Uber and Lyft were among the countless companies (and workers) who stood to suffer from Assembly Bill 5, a 2019 law aimed at forcing companies across numerous industries to convert their freelancers into employees. The latter category comes with a spate of government-mandated benefits, including health care, paid time off, compensation for expenses, and a minimum wage.
But the lawmakers who passed A.B. 5 ignored the many benefits of contractor status. Foremost is flexibility: The gig model means ride-share drivers can choose their own hours and work when they please—an arrangement that would be replaced by shift work should those companies be forced to classify every driver as an employee.
Gig work also entails lower barriers to entry.

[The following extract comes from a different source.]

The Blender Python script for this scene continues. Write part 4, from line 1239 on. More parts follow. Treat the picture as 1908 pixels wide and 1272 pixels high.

As it stands, virtually anyone is able to drive for Uber and Lyft if he meets a few basic requirements, giving economically vulnerable populations an opportunity they might not otherwise have. A study conducted by Beacon Economics LLC found that if Proposition 22 had not passed, Lyft would have had to lay off at least 219,547 drivers in the Golden State. That appears to have mattered more to workers than to legislators. Among ride-share drivers in California, 60 percent favored Proposition 22, according to a poll commissioned by the publication Rideshare Guy.
Thanks to California voters, drivers will join a slew of other professions that have been exempted from A.B. 5 in the last year after legislators conceded that their one-size-fits-all approach threatened to hurt the very workers it was supposed to help. That includes hairstylists, real estate agents, insurance agents, lawyers, accountants, doctors, dentists, artists, musicians, photographers, journalists, and translators. In fact, as legislators kept granting exemptions, A.B. 5 targeted very few businesses other than Uber and Lyft.
A.B. 5 was crafted in response to Dynamex Operations West v. Superior Court of Los Angeles, a 2018 California Supreme Court case that established a rigorous test for labeling a worker as a freelancer instead of an employee. The case specifically addressed truckers, who have since been exempted from the legislation.